The first stage is uphill mostly and its highlight certainly is the arrival at the Montserrat abbey, always buzzing with activity and tourist attacks. Interestingly, almost the whole way up to the Santa Cecilia monestry, an important mile stone on the way to the abbey, can be done on forest roads, so, no care has to be taken regarding possible conflicts with cars. The landscape to be seen is made up of a mixture of pine forest and fields, the latter gradually disappearing as one approaches the monastry and being substituted by the amazing views of Montserrat's vast northface. From Santa Cecilia to the abbey's parking lot, a public road has to be used, but since it's slightly downhill and rather short, this should not take the biker more than 5 minutes. The distance from the parking lot to the abbey itself is surprisingly long and steep, but it may be an alleviation to know, that in the vicinity of the abbey, there are bars where early risers can order coffee, beer or whatsoever thay may long for. By means of a well paved road, albeit closed to traffic, which leads to the upper cable railway station of Sant Joan, we gained some 150 more vertical meters, and at an altitude of about 850m deviated from the right turning main path by going straight. That area is called "El Capítol", and I marked it as the end of the first stage of the route, for it is where the techincally easy uphill part comes to a very sudden end. 
Still smiling

The second stage, then, begins with a narrow, rather rocky and equally steep downhill path. According to the book's description, that path was 40 % rideable only, and not without proud I can say, that only occasionally we had to wheel or carry our bikes. Although technically difficult, that part of the route was also the most enternaining. It's always interesting to experience one's limits and maybe those of one's bike. More than once I was surprised that we could negotiate the difficulties the path offered without ending up in the bushes. When the rocky path was over, in no time, we made it to la Vinya Nova, an old masia which in these days is a restaurant. Although neither Xavi nor me are too familiar with what's Montserrat's far side for us, the next several kilometers leading to another masia called Can Jorba were known terrain to the both of us. The route there mostly runs on forest roads between olive and wine yards and offers views of Montserrat's stunning Agullas' region. Beyond Can Jorba, however, things change. Soon, the agricltural fields give place to pine and holly oak forests, and as they do, the route gets increasingly steeper. Since we already felt drained there, at several points later on we opted for wheeling our bikes, until we finally coroned Coll de Guirló at 800m of altitud. From there on, again, we knew the terrain and were eagerly looking forward to stage 3.

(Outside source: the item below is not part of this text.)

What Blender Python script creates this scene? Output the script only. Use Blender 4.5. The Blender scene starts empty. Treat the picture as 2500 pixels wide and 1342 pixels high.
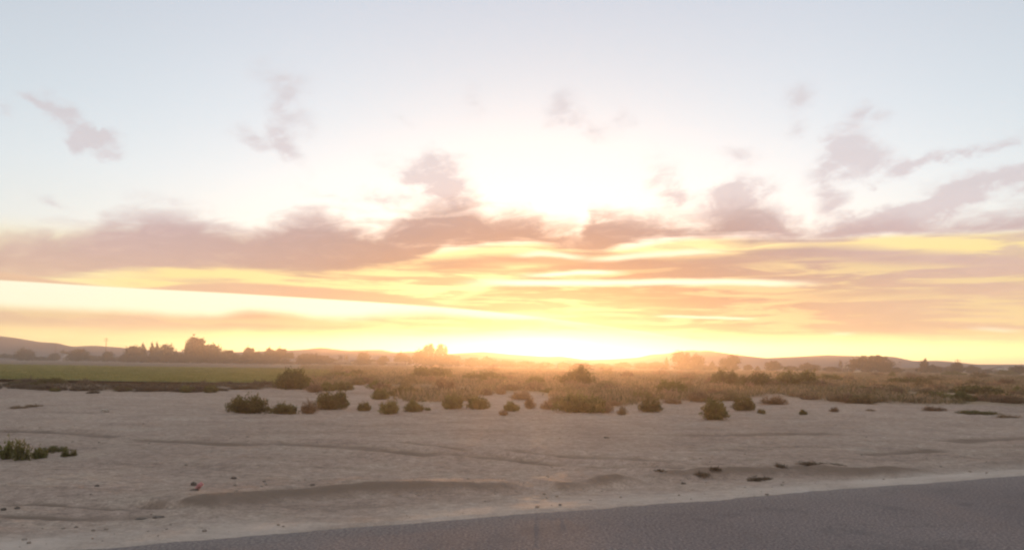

NOTE: Although the book doesn't mention it, it's not allowed to bike between the abbey and the point on the far side, where the rocky path ends. Forest guards probably can fine bikers on that part of the route.

The last stage of the route is almost entirely downhill. First it leads to Can Maçana, where we usually park our car the days we go climbing in Montserrat's Agullas' area. Next to come are a couple of kilometers on a tarmac road, but since it's downhill, little interference with motorised vehicles should be expected. At one point the route leaves the road, and instead takes a fast and funny forest road towards Marganell. From there on, another tarmac road, still downhill, brought us to the very point where we could close the circle of that circular route. The only thing left were some 6 kilometers back to my village, where we arrived around 4 o'clock pm - earlier than expected, probably because we scarcely had taken any photos.